In a recent report by myself and Rebecca Tunstall (Dangerous Disorders: Riots and Violent Disturbances in 13 Areas of Britain 1991-92) we found that 12 of the 13 main riots between 1991 and 1992 took place on large council estates outside London. All the riot areas except one had traditional houses with gardens; only one area had a high number of ethnic minority residents. The majority of rioters were white British-born males between 10 and 30, and the riot estates were almost all on the edge of cities, not in inner city areas.
But some marginal council estates at the bottom of the heap have fared better over the past 15 to 20 years than expected. These estates are more successful and popular now than in 1980, when their problems were first recorded. Many of them consist of densely built flats housing multiracial communities in inner cities.
On estates where there has been a proper civic response-direct intervention to buttress the already existing supports, control bad behaviour and keep local services in place-improvements have been marked. On these estates poverty and unemployment did not go away, but the estates became better places to live in.
We can replicate these results without significant extra public spending or institution building-using the money and the people within our existing social support systems. But we must be prepared to reorganise our sometimes clumsy civic organisations-something which the new government seems ready to do.
What exactly needs to be done? Between 1980 and 1995, 20 of the most unpopular estates in Britain experimented with localised housing management, tenant involvement, beat policing, resident initiatives, local repairs, security and environmental care. This did not eradicate social stigma or counter economic depression, but it did lead to a change in atmosphere. Whereas previously tenants had been unable to communicate with decision-makers, and failed to make inroads on the simplest of problems, they now had constant access to an estate-based office with familiar staff whose role was to take immediate action. Previously, staff rarely ventured on to the estates for which they were responsible; now repairs teams, caretakers, cleaners and managers were based on the estates. Previously, empty units often took months to relet, leading to vandal damage, loss of rent and a "no-go" image. But with a local office and local lettings, it became possible to fill properties quickly and attract more applicants. Most importantly, local lettings generated sufficient extra income to cover the cost of additional staff. Every ten units let paid for two locally based workers.
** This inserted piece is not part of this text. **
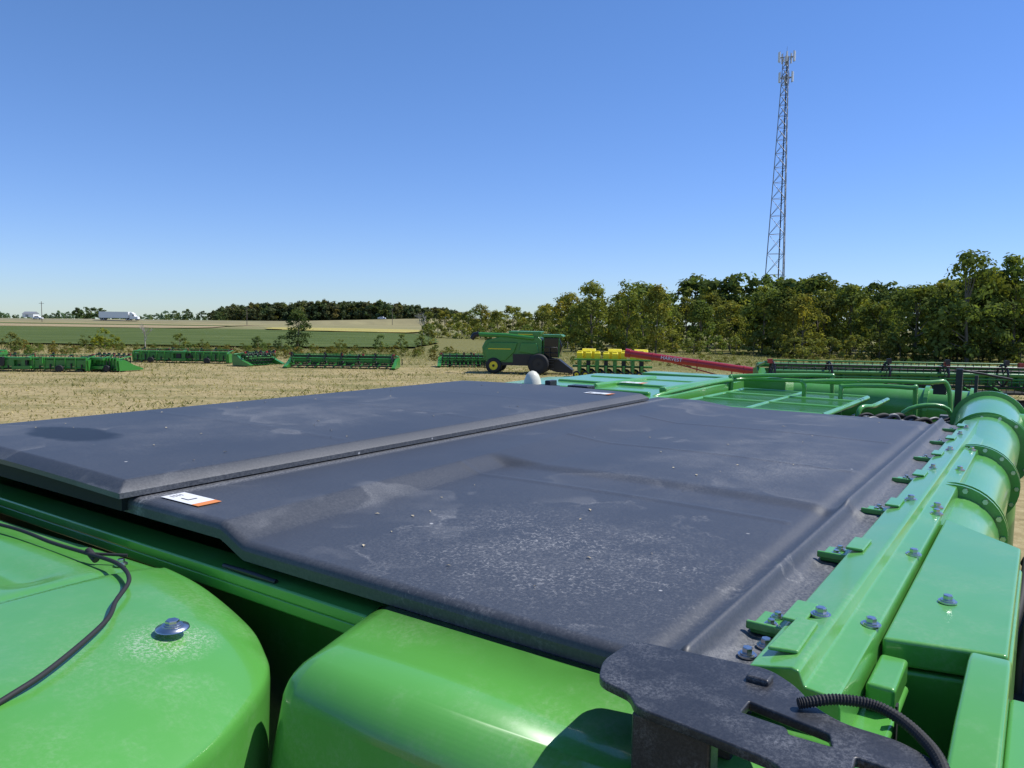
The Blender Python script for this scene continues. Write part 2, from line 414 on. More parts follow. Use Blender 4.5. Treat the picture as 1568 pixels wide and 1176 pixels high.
cu=bpy.data.curves.new('latch_bracket','CURVE'); cu.dimensions='2D'; cu.fill_mode='BOTH'; cu.extrude=.004; cu.bevel_depth=.002; cu.bevel_resolution=2
def spl(pts):
    s=cu.splines.new('POLY'); s.points.add(len(pts)-1)
    for i,p in enumerate(pts): s.points[i].co=(p[0],p[1],0,1)
    s.use_cyclic_u=True
def roundpoly(pts,r=.012,k=5):
    o=[];n=len(pts)
    for i in range(n):
        p=Vector(pts[i]);a=Vector(pts[i-1]);b=Vector(pts[(i+1)%n])
        ra=min(r,(a-p).length*.45); rb=min(r,(b-p).length*.45)
        s=p+(a-p).normalized()*ra; e=p+(b-p).normalized()*rb
        for q in range(k+1):
            t=q/k; o.append((s*(1-t)**2+p*2*t*(1-t)+e*t*t))
    return o
spl(roundpoly([(-.205,.03),(-.155,.05),(-.072,.046),(-.048,-.14),(-.075,-.18),(-.118,-.215),(-.138,-.25),(-.14,-.31),(-.18,-.38),(-.32,-.45),(-.36,-.26),(-.262,-.217),(-.248,-.1),(-.243,-.04),(-.218,-.022),(-.212,.0)],.018))
spl(roundpoly([(-.148,-.145),(-.168,-.245),(-.198,-.255),(-.200,-.205),(-.187,-.20),(-.183,-.145)],.005))
spl(roundpoly([(-.20,-.275),(-.205,-.33),(-.26,-.34),(-.255,-.28)],.008))
cu.materials.append(BLACK_N)
o=bpy.data.objects.new('latch_bracket',cu); COL.objects.link(o); o.parent=CB; o.location=(0,0,.032)
m=MB()
m.box((-.235,-.13,-.05),(-.205,-.03,.024)); m.box((-.13,-.12,-.06),(-.09,-.06,.024))
m.box((-.33,-.40,-.2),(-.23,-.36,.024))
m.box((-.10,-.155,.036),(-.075,-.125,.046))
m.obj('bracket_support',[BLACK_N],CB,.004)
m=MB()
hp=catmull([(-.135,-.20,.045),(-.11,-.24,.052),(-.098,-.285,.05),(-.13,-.33,.045),(-.19,-.361,.04),(-.32,-.39,.02)],26)
rad=[.0070 if i%2 else .0056 for i in range(len(hp))]
m.tube(hp,rad,0,12,smooth=False); m.obj('corrugated_hose',[RUBBER],CB)

m=MB()
m.tube([(1.22,-.225,-.14),(2.4,-.215,-.135),(3.45,-.20,-.10)],[.115,.125,.145],0,40)
for a,r in ((1.60,.145),(1.64,.145),(2.45,.155),(2.49,.155),(3.42,.185),(3.47,.185)): m.tube([(a,-.215,-.13),(a+.012,-.215,-.13)],r,0,40,smooth=False)
m.tube(catmull([(3.45,-.20,-.10),(3.8,-.19,-.07),(4.15,-.17,-.06),(4.4,-.16,-.13),(4.5,-.16,-.30),(4.52,-.16,-.6),(4.52,-.16,-1.6)],5),[.165]*31,0,40)
m.tube([(3.98,-.18,-.06),(4.0,-.18,-.06)],.190,0,40,smooth=False)
m.tube([(3.85,-.22,-.06),(3.85,-.40,-.08)],.10,0,28); m.tube([(3.85,-.38,-.08),(3.85,-.395,-.08)],.125,0,28,smooth=False)
m.obj('auger_housing',[GREEN],CB,0)
m=MB()
for t in np.linspace(0,2*math.pi,14,endpoint=False):
    for a,R in ((3.41,.172),(2.44,.143),(1.59,.133)):
        m.tube([(a,-.215+R*math.cos(t),-.13+R*math.sin(t)),(a+.08,-.215+R*math.cos(t),-.13+R*math.sin(t))],.008,0,6)
m.obj('flange_bolts',[ZINC],CB)
m=MB()
for k in range(5):
    y=-.40-.03*k
    m.tube(catmull([(2.2,y,-.35),(1.8,y-.01,-.24-.02*k),(1.5,y,-.30),(1.4,y+.02,-.45),(1.45,y,-.9)],8),.012,0,8)
m.box((1.9,-.75,-.85),(3.2,-.45,-.42)); m.box((1.3,-.5,-1.6),(2.6,-.2,-.5)); m.obj('hydraulic_hoses',[RUBBER],CB,0)
m=MB(); m.box((1.32,-.455,-.36),(1.36,-.43,-.24)); m.obj('white_tag',[WHITE],CB,.004)
m=MB(); m.box((3.6,-.62,-.40),(5.2,-.50,-.30)); m.obj('red_frame_rail',[RED],CB,.01)

m=MB()
m.add([(3.12,1.55,.02),(3.12,2.75,.02),(4.7,2.7,.045),(4.9,1.5,.05),(3.12,1.55,-.3),(3.12,2.75,-.3),(4.7,2.7,-.3),(4.9,1.5,-.3)],
      [(0,1,2,3),(4,5,6,7),(0,4,5,1),(1,5,6,2),(2,6,7,3),(3,7,4,0)])
m.box((3.5,1.55,.03),(4.75,1.60,.075)); m.box((3.6,2.1,.02),(4.6,2.13,.062))
for a in (3.4,3.9,4.4): m.box((a,1.62,.02),(a+.04,2.6,.048))
m.add([(3.3,2.85,-.02),(3.2,3.35,-.06),(4.9,3.3,-.03),(4.9,2.85,.0),(3.3,2.85,-.3),(3.2,3.35,-.3),(4.9,3.3,-.3),(4.9,2.85,-.3)],
      [(0,1,2,3),(4,5,6,7),(0,4,5,1),(1,5,6,2),(2,6,7,3),(3,7,4,0)])
m.box((4.95,1.2,-.3),(5.2,2.4,.055))
m.obj('rear_deck_shield',[GREEN],CB,.015)
m=MB()
m.tube([(3.22,2.38,-.02),(3.22,2.38,.03),(3.22,2.38,.09),(3.22,2.38,.125),(3.22,2.38,.145),(3.22,2.38,.152)],[.075,.066,.055,.042,.024,.006],0,28)
m.obj('beacon_dome',[CREAM],CB)
m=MB(); m.box((3.12,2.15,-.05),(3.2,2.30,.07)); m.box((3.15,2.2,.03),(3.24,2.24,.1)); m.box((3.2,1.95,.03),(3.3,2.1,.075)); m.obj('beacon_bracket',[BLACK],CB,.006)
m=MB()
a0,a1,b0,b1=3.42,4.72,.58,1.45
for b in (b0,b1,(b0+b1)/2): m.tube([(a0,b,-.02),(a1,b,-.02)],.018,0,8)
for a in (a0,a1,a0+.45,a0+.9): m.tube([(a,b0,-.02),(a,b1,-.02)],.018,0,8)
for a in np.arange(a0,a1,.028): m.box((a,b0,-.032),(a+.009,b1,-.012),0)
for b in np.arange(b0,b1,.04): m.box((a0,b,-.030),(a1,b+.009,-.014),0)
m.obj('platform_grating',[GREEN],CB)
m=MB()
def rail(pts,r=.015): m.tube(catmull(pts,6),r,0,10)
rail([(3.35,1.62,-.05),(3.37,1.6,.0),(3.6,1.55,.04),(4.6,1.5,.06),(4.75,1.2,.07),(4.8,.5,.07)])
rail([(4.45,.70,-.45),(4.45,.70,.02),(4.46,.66,.075),(4.5,.30,.085),(4.52,.26,.04),(4.52,.26,-.45)])
rail([(4.38,.92,-.4),(4.38,.92,.04),(4.40,.88,.10),(4.7,.25,.11),(4.8,.1,.08),(4.8,.08,-.3)])
rail([(4.6,1.5,-.3),(4.6,1.5,.05),(4.63,1.46,.09),(4.9,.9,.11),(4.92,.86,.07),(4.92,.85,-.3)])
rail([(4.0,.52,-.3),(4.0,.5,-.04),(4.2,.45,-.02),(4.7,.45,-.02)])
rail([(4.2,.30,-.35),(4.2,.28,-.05),(4.3,.05,-.02),(4.3,.02,-.3)])
m.obj('handrails',[GREEN],CB)
m=MB()
for k in range(16):
    b=.50-.036*k; a=3.75+.35*random.random(); q=random.uniform(.7,1.3)
    m.tube(catmull([(a,b,-.4),(a+.02,b+.02,-.16*q),(a+.06,b-.03*q,-.05-.05*random.random()),(a+.15*q,b-.10,-.10*q),(a+.2,b-.13,-.4)],8),.009+.006*random.random(),k%2,8)
for k in range(45):
    a=3.45+random.random()*1.2; b=-.08+random.random()*.62; c=-.32+random.random()*.24
    m.box((a,b,c-.2),(a+.03+.10*random.random(),b+.03+.08*random.random(),c),k%3==0)
m.box((3.37,-.10,-.5),(4.9,.6,-.33),0)
m.obj('hydraulic_block',[RUBBER,HOSE],CB,.003)
m=MB()
m.tube([(5.7,-.2,-.17),(5.7,2.0,-.14)],.16,0,32); m.tube([(5.7,.3,-.16),(5.7,.33,-.16)],.18,0,32,smooth=False)
m.tube([(5.7,.0,-.16),(5.7,.03,-.16)],.18,0,32,smooth=False); m.box((5.6,.5,-.6),(5.8,.6,-.2)); m.box((5.6,1.8,-.6),(5.8,1.9,-.2))
m.obj('unloading_auger',[GREEN],CB)
m=MB()
m.box((4.9,.03,-.3),(4.95,.07,.20)); m.box((4.9,-.06,-.1),(4.94,-.04,.16)); m.tube([(4.93,.05,.19),(4.98,-.08,.17),(5.0,-.25,.14)],.008)
m.box((4.9,.12,.02),(4.94,.2,.1))
m.obj('black_posts',[BLACK],CB,.005)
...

The impact of localised policing was also significant. Whereas the estates became markedly poorer between 1980 and 1995, with far higher levels of single-parent families and economic inactivity than the national average, their crime rate stabilised or shrank compared with national and local trends. Why? Because of the presence of more locally based staff for tenants to contact when trouble arose; more local street activity deterring criminals; better police-community links; more youth initiatives; less empty and unattended property; quicker responses to problems; direct communication resulting in more trust, confidence and enthusiasm.
If half of the rent income for an estate went into running the local housing service, each estate of 1,000 units could have at least 20 locally based housing, support and repair workers. Many estates have none. Yet remote, centralised services do not reduce the threat of disorder; they damage the threads weaving local areas together. Conversely, placing services on estates max- imises contact and control, involving people directly, and often creating significant cost savings. If the model was replicated across large, unpopular urban estates, the new government could save billions of pounds currently spent on dealing with crime and violence. It is the lesson our Victorian forefathers learnt-re-investing in chaotic cities pays handsomely.